We’ll explore each of these in upcoming articles, with step-by-step examples, practical applications, and expert tips to help you implement them effectively.
- Adaptive Meshing:
Let Ansys automatically refine the mesh based on error estimates or user-defined goals. Great for contact zones and nonlinear regions. - Manual Node Matching:
Where high-accuracy contact interaction is required, align nodes across interfaces to avoid interpolation errors. - Element Order Switching:
Use quadratic elements (higher-order) for stress and curvature accuracy, and linear elements for better contact behavior or when memory is limited. - Use mesh reuse and morphing:
In parametric design studies or shape optimization workflows, geometry changes between iterations are often small (e.g., adjusting a hole diameter or a fillet radius). Instead of regenerating a new mesh each time, you can reuse the original mesh or morph it to fit the new shape.
This significantly reduces preprocessing time and ensures consistent element topology across all variants—making result comparison more reliable and minimizing mesh-induced variation. In Ansys Workbench, this can be done using mesh copy, morphing functions, or shared topology in parametric models.

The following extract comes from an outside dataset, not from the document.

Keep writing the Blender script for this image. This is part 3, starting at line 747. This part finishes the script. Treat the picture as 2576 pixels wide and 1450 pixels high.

Final Checklist & Closing Thoughts
Before clicking Solve, make sure your model meets the following criteria:
✅ A reasonable global mesh size is applied based on geometric scale and analysis objectives
✅ Critical regions (e.g., stress risers, contact zones, thin features) are refined appropriately
✅ Contact interfaces are meshed with compatible sizing and element quality
✅ A convergence strategy—global, local, or hybrid—has been planned or executed
There’s no such thing as a universally “perfect” mesh. What matters is that your mesh is fit for purpose: accurate enough to trust your results, yet efficient enough to run within your project’s time and resource limits.
A well-designed mesh reflects engineering judgment. It balances physical fidelity with computational practicality, and it evolves as your understanding of the model improves. With careful planning and targeted refinement, you can produce reliable results—without over-meshing or wasting compute time.